Si hoy adoro los libros de viajes, las memorias, las misceláneas, la culpa la tiene Adolfo Bioy Casares.
Cuando era adolescente recibí, después de que mi padre hubiera emigrado a Barcelona, una copia del libro De jardines ajenos que él le había regalado a mi tío o que mi tío le había regalado a él, no recuerdo.

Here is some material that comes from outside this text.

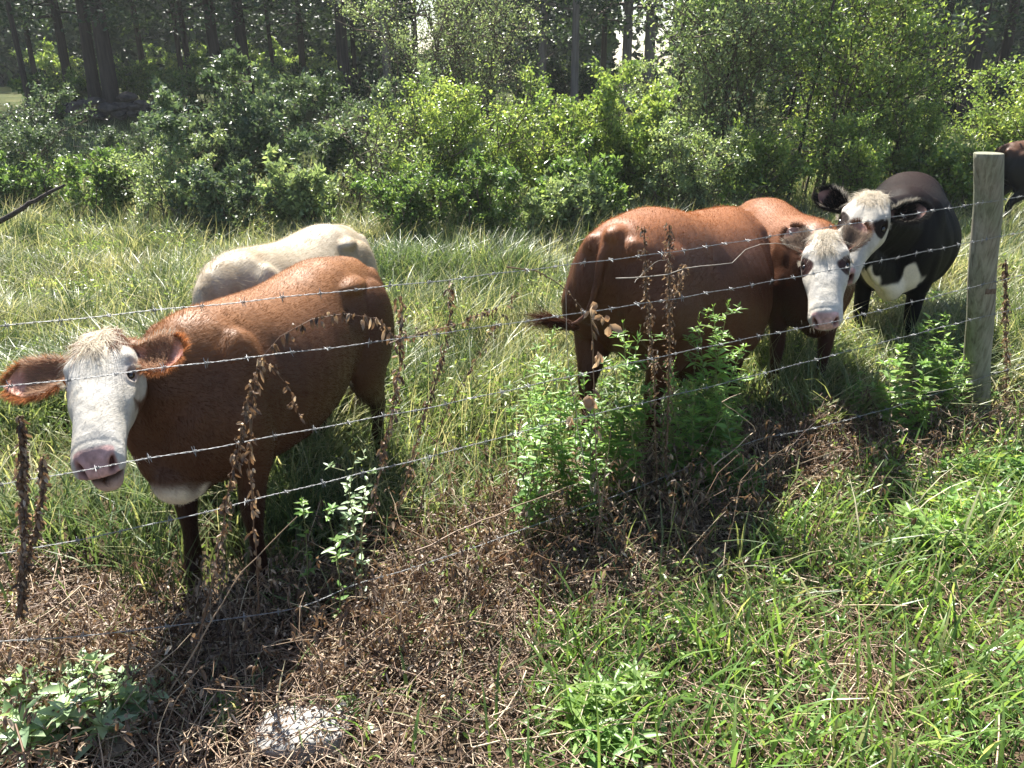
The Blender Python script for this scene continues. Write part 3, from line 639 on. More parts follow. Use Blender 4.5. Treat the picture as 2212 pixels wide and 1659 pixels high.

Nunca había leído un libro así, libro de libros, fragmento de fragmentos, de recuerdos mezclados con versos de otros, pequeñas muestras de una escritura que me fascinó al instante y que hasta ahora he intentado sin éxito imitar: una prosa liviana, segura, limpia, tras la que se puede ver una personalidad expansiva, honesta e irónica, a la vez confiada en sí misma y capaz de reírse de su propia insignificancia.
A través de esos libros de Bioy que devoré en aquellos años (lo siguieron Descanso de caminantes, que encontré en pdf, y después En viaje, con cartas a Silvina Ocampo desde Europa, que compré en una de esas típicas ofertas de balneario, el magnífico Borges que leí y releí también en una copia escaneada, el breve De las cosas maravillosas y, más recientemente, el polémico Unos días en el Brasil, que encontré en una librería de Montevideo) y el tomo Borges profesor (una serie de clases sobre literatura inglesa que dio Jorge Luis Borges en la UBA que transcribieron y editaron Martín Arias y Martín Hadis) fui haciendo una suerte de educación literaria paralela a la que recibía en las instituciones formales, primero el liceo y después la universidad, que complementaba con otros libros de ensayos como La raza de los nerviosos, de Vlady Kociancich, también cercana al dúo Borges-Bioy, y el prólogo de Ocampo a la antología Poetas líricos ingleses.
Esta parte del llamado “grupo Sur”, de ese modo, informó como no lo hizo nadie mi gusto y marcó como casi ninguno de los ensayistas y teóricos que veíamos en facultad mis ideas sobre la literatura. Su lectura, para mí, fue la apertura de un mundo sorprendente, el descubrimiento de una ética creadora, el conocimiento de unas vidas dedicadas por entero a las letras. Así fue que llegó a mí Juan Rodolfo Wilcock, escritor que no leí hasta hace poco pero que frecuento desde hace años por las menciones recurrentes de Bioy, ahora reunidas en forma completa, con añadidos, en un volumen a cargo de Daniel Martino que permite ver el desarrollo de una extraña relación marcada por cierto desdén sobre todo al principio y un cariño inquebrantable hacia el final.
Por eso me gustó mucho lo que el propio Johnny, en palabras reproducidas por el diarista, dice sobre la amistad en un momento:
¿Cuál es el rasgo fundamental de un amigo? Que no es un enemigo. A un amigo no se le debe descartar por juicios éticos; los juicios éticos sirven para descartar a otras personas. Hay un solo motivo para interrumpir una amistad: que el amigo te produzca pérdidas de dinero: las pérdidas de dinero abren perspectivas espantosas.
Me gustó al instante leer esta declaración de principios en un contexto en el que cada dos meses se discute violentamente sobre si se puede ser amigo de alguien que no piensa como nosotros, como si la verdadera amistad no fuera una rareza digna, como las letras, de los más atentos cuidados.